--- Start Material for this exercise ---

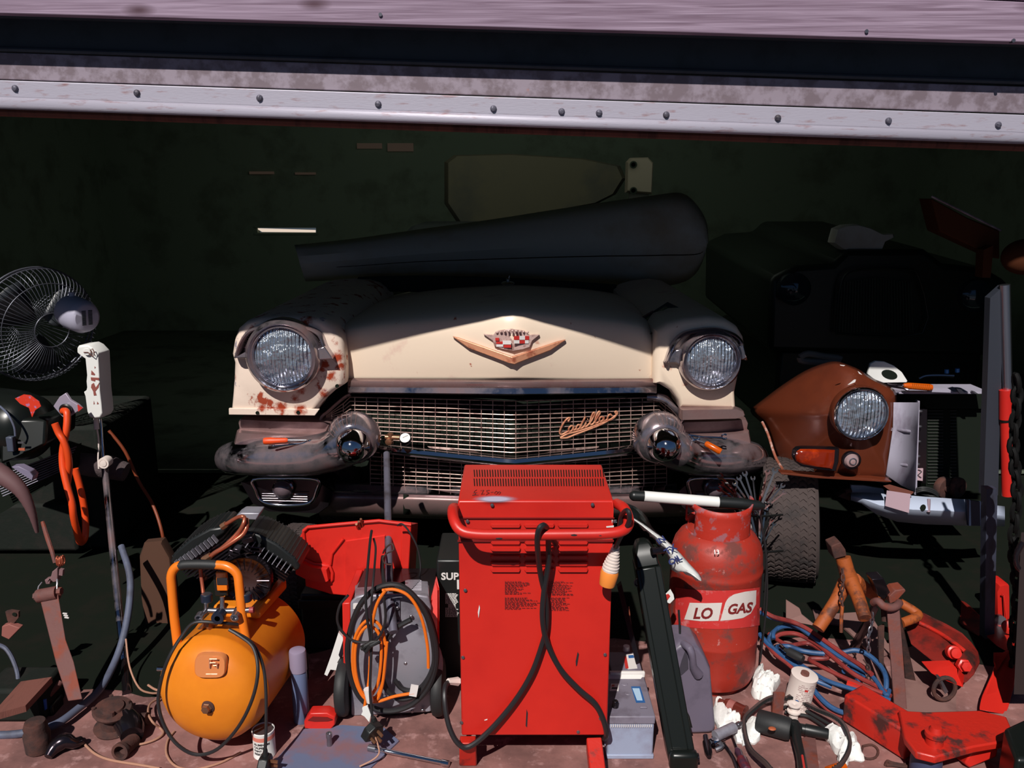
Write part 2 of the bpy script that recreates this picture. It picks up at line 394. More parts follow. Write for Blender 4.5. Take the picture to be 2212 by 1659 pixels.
# back wall with a long window slit
p0, p1 = W(555,490,8.5), W(683,503,8.5)
b = MB()
b.box(((-4.2+p0.x)/2, 8.55, 1.4), (p0.x+4.2,.1,2.8)); b.box(((4.2+p1.x)/2, 8.55, 1.4), (4.2-p1.x,.1,2.8))
b.box(((p0.x+p1.x)/2, 8.55, (2.8+p0.z)/2), (p1.x-p0.x,.1,2.8-p0.z)); b.box(((p0.x+p1.x)/2, 8.55, p1.z/2), (p1.x-p0.x,.1,p1.z))
struct(b.build('wall_back', wallm, smooth=False))
win = mat('daylit window pane', (235,215,200), .3, emit=(240,218,200), estr=.85)
b = MB(); b.prism(WW([(553,493),(681,497),(681,502),(566,501)], 8.53), (0,.02,0)); wn = struct(b.build('window_1', win, smooth=False))
b = MB()
for q in ((550,488,686,492),(550,503,686,507)):
    a, c = W(q[0],q[1],8.5), W(q[2],q[3],8.5); b.box(((a.x+c.x)/2,8.5,(a.z+c.z)/2),(c.x-a.x,.03,abs(a.z-c.z)))
b.build('window_frame', wallm, wn, smooth=False)
# dim skylight strips between the rafters
dimw = mat('dim skylight', (60,50,42), .6, emit=(62,50,42), estr=.5)
for i, q in enumerate([(760,306,816,318),(828,306,886,324),(520,369,575,375),(622,371,668,376)]):
    a, c = W(q[0],q[1],8.2), W(q[2],q[3],8.2); b = MB(); b.box(((a.x+c.x)/2,8.47,(a.z+c.z)/2),(c.x-a.x,.02,abs(a.z-c.z)))
    struct(b.build('window_%d' % (i+2), dimw, smooth=False))
# ceiling joists
for y in (3.2,4.6,6.0,7.4):
    b = MB(); b.box((0,y,2.72),(8,.07,.15)); struct(b.build('trim_%d' % int(y*2), wallm, smooth=False))
# front: wall above the opening and weathered timber fascia board
YF = 2.13
tilt = math.radians(-2.0)
def along(pl, pr, Y, top, bot, dep, name, m, parent=None, bevel=.002, ext=.45):
    "long tilted bar whose front face runs from left (0) to right (2212) edge; top/bot = py at x=0 and x=2212"
    def ep(px, py): return W(px, py, Y)
    tl, tr = ep(0,top[0]), ep(2212,top[1]); bl, br = ep(0,bot[0]), ep(2212,bot[1])
    d1 = (tr-tl).normalized()*ext; d2 = (br-bl).normalized()*ext
    b = MB(); b.prism([tl-d1, tr+d1, br+d2, bl-d2], (0,dep,0)); return b.build(name, m, parent, smooth=False, bevel=bevel)
slab('wall_front', (-6,2.16,2.0), (6,2.34,3.2), wallm)
fasc = struct(along(0,0,YF, (-95,4), (28,91), .035, 'trim_20', timber))
up = struct(along(0,0,YF+.0, (-230,-125), (-99,0), .035, 'trim_21', timber))
for px, py in ((822,32),(1871,68),(2188,88)):
    b = MB(); c = W(px,py,YF); b.cyl(c+Vector((0,.01,0)), c-Vector((0,.004,0)), .0045, n=10); b.build('nail_head', steel, fasc)
# side jambs, wide of the frame
slab('wall_jamb_left', (-6,2.16,0), (-2.6,2.34,3.0), wallm); slab('wall_jamb_right', (2.6,2.16,0), (6,2.34,3.0), wallm)
# roller shutter: curtain, galvanised slat, bottom rail with bolts
YC = 2.232
rs = thing('roller_door', 'half raised steel roller shutter with bolted pale bottom rail', 'garage door', base(W(1106,270,YC)))
cu = along(0,0,YC+.012, (-60,40), (112,186), .012, 'shutter_curtain', curtain, rs)
b = MB()
for k, (a, c) in enumerate([((34,97),(40,103)),((104,178),(109,183))]):
    tl, tr = W(-300,a[0]-8,YC), W(2512,a[1]+9,YC); b.tube([tl,tr], .006, 8)
b.build('slat_ridge', curtain, rs)
along(0,0,YC, (113,187), (171,245), .014, 'galvanised_slat', galv, rs)
along(0,0,YC-.012, (173,248), (210,287), .026, 'bottom_rail', railm, rs)
# lower angle of the rail, rounded and rusty at its edge
b = MB()
rl = []
for (pl,pr,dy) in ((211,288,-.012),(216,293,-.019),(226,302,-.022),(231,307,-.018),(233,309,-.008),(233,309,.05)):
    a, c = W(0,pl,YC+dy), W(2212,pr,YC+dy); d = (c-a).normalized()*.45; rl.append([a-d, c+d])
b.grid(rl); b.build('rail_flange', railm, rs, solid=.003)
a, c = W(0,242,YC+.06), W(2212,318,YC+.06); d = (c-a).normalized()*.45
b = MB(); b.tube([a-d,c+d], .011, 8); b.build('rail_lip', brownwood, rs)
for px, py in ((33,191),(296,201),(561,212),(817,225),(1066,235),(1213,241),(1294,244),(1439,248),(1680,255),(1919,261),(2156,270)):
    c = W(px,py,YC-.012); b = MB(); b.lathe(c, (0,-1,0), [(.0085,0),(.0085,.002),(.006,.006),(.001,.0075)], 12)
    b.box(c+Vector((0,-.0072,0)), (.012,.001,.0016), Matrix.Rotation(random.uniform(0,PI),3,'Y')); b.build('bolt', greysteel, rs)
# ------------------------------------------------------------------ the big pale saloon car
car = thing('vintage_car', 'cream vintage saloon car with chrome grille and rusty left wing, nosing into the garage opening', 'car', (0,2.9,0))
def mir(l): return [(2216-q[0],)+tuple(q[1:]) for q in l]
XM = 1108
# hood: rows across, bottom lip to the back
def hrow(ys, Yc, Ye, xs=(744,790,850,950,1040,1108,1175,1265,1350,1388,1410)):
    n = len(xs); out = []
    for i, x in enumerate(xs):
        t = abs(x-XM)/364
        out.append(W(x, ys[i], Yc + (Ye-Yc)*t**1.05))
    return out
rows = [hrow([822]*4+[822,820,822]+[824]*4, 2.77, 2.955),
        hrow([790]*11, 2.755, 2.945),
        hrow([752,751,750,748,746,745,746,748,750,751,752], 2.748, 2.94),
        hrow([722,717,712,706,700,695,700,706,712,719,740], 2.755, 2.945),
        hrow([706,698,690,680,672,668,672,680,690,700,724], 2.80, 2.985),
        hrow([694,682,670,656,647,643,647,656,670,686,704], 3.00, 3.12),
        hrow([684,668,652,636,628,624,628,636,652,672,690], 3.40, 3.45),
        hrow([676,658,641,626,620,617,620,626,641,662,680], 3.95, 3.95),
        hrow([674,654,636,622,614,611,614,622,636,658,678], 4.6, 4.6)]
b = MB(); b.grid([catmull(rw,3) for rw in map(list, zip(*[catmull(list(c),3) for c in zip(*rows)]))])
hood = b.build('hood', cream, car, solid=.004)
# hood lip chrome moulding, a shallow V
def vY(x, Yc, Ye, half=364): return Yc + (Ye-Yc)*min(1.3,abs(x-XM)/half)**1.1
b = MB()
lip = []
xs = [752,800,860,930,1010,1070,1112,1160,1230,1310,1370,1418]
for (py0, pyc, dy) in ((818,822,-.004),(824,826,-.02),(836,838,-.024),(838,840,-.030),(846,850,-.036),(848,852,-.008),(846,850,.03)):
    lip.append([W(x, pyc + (py0-pyc)*abs(x-XM)/364, vY(x,2.765,2.95)+dy) for x in xs])
b.grid(lip[:3]); b.build('lip_moulding_top', dusty, car, solid=.003)
b = MB(); b.grid(lip[2:]); b.build('lip_moulding', chrome, car, solid=.003)
# grille
def gY(x): return vY(x, 2.815, 2.965)
def gtop(x):
    if x < 755: return 862 + (755-x)*.72
    if x > 1425: return 862 + (x-1425)*.85
    return 858 + 8*(1-abs(x-XM)/350)
def gbot(x):
    return 962 + 26*(1-min(1,abs(x-XM)/350)) if 745 < x < 1440 else (962 - max(0,745-x, x-1440)*1.1)
def grille(x0, x1, nr, nc, top, bot, r=.0021, yo=0, wave=True):
    b = MB()
    for k in range(nr):
        t = k/(nr-1); p = []
        x = x0
        while x <= x1+.1:
            a, c = top(x), bot(x)
            if c-a > 2: p.append(W(x, a+(c-a)*t, gY(x)+yo))
            x += (x1-x0)/60
        b.tube(p, r, 6)
    for k in range(nc+1):
        x = x0 + (x1-x0)*k/nc; a, c = top(x), bot(x)
        if c-a < 8: continue
        y = gY(x)+yo
        p = [W(x,a,y), W(x,(a+c)/2,y-.002), W(x,c-6,y), W(x,c+2,y+.012)] ; b.tube(p, r*.75, 6)
    return b
gm = mat('brushed grille bars', (190,160,150), .35, .55, col2=(120,90,86), scale=30)
ug = grille(692, 1462, 13, 31, gtop, gbot).build('grille', gm, car)
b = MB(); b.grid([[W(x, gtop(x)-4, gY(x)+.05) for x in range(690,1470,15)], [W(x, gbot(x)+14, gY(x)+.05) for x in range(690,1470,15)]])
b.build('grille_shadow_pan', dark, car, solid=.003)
b = MB()
frm = [(692,908),(712,886),(742,862),(757,853)]
b.tube(catmull(WW([(738,972),(700,960),(692,908),(712,886),(742,860),(757,852)],2.95),4), .006, 8)
b.tube(catmull([W(1420,853,2.94),W(1440,858,2.94),W(1458,880,2.95),W(1470,905,2.96)],4), .006, 8); b.build('grille_surround', dusty, car)
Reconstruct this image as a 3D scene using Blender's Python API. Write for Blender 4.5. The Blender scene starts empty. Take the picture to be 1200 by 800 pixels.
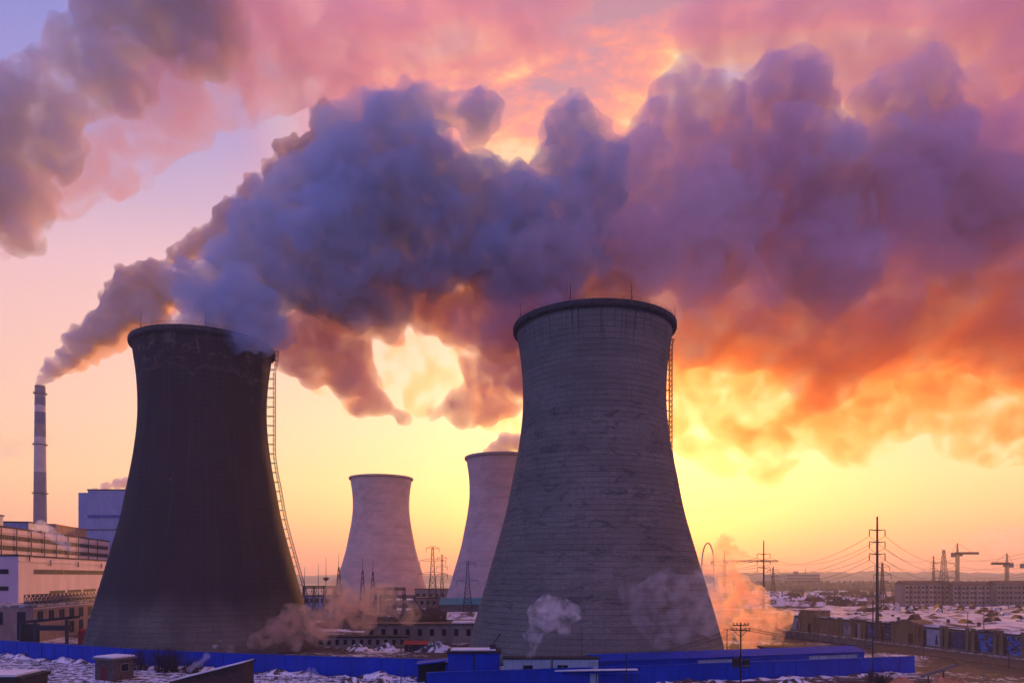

--- End Material for this exercise ---

_Exercise goal_
From the entries above, extract every line where the word "solid" appears.

_Response below_
b.grid(rl); b.build('rail_flange', railm, rs, solid=.003)
hood = b.build('hood', cream, car, solid=.004)
b.grid(lip[:3]); b.build('lip_moulding_top', dusty, car, solid=.003)
b = MB(); b.grid(lip[2:]); b.build('lip_moulding', chrome, car, solid=.003)
b.build('grille_shadow_pan', dark, car, solid=.003)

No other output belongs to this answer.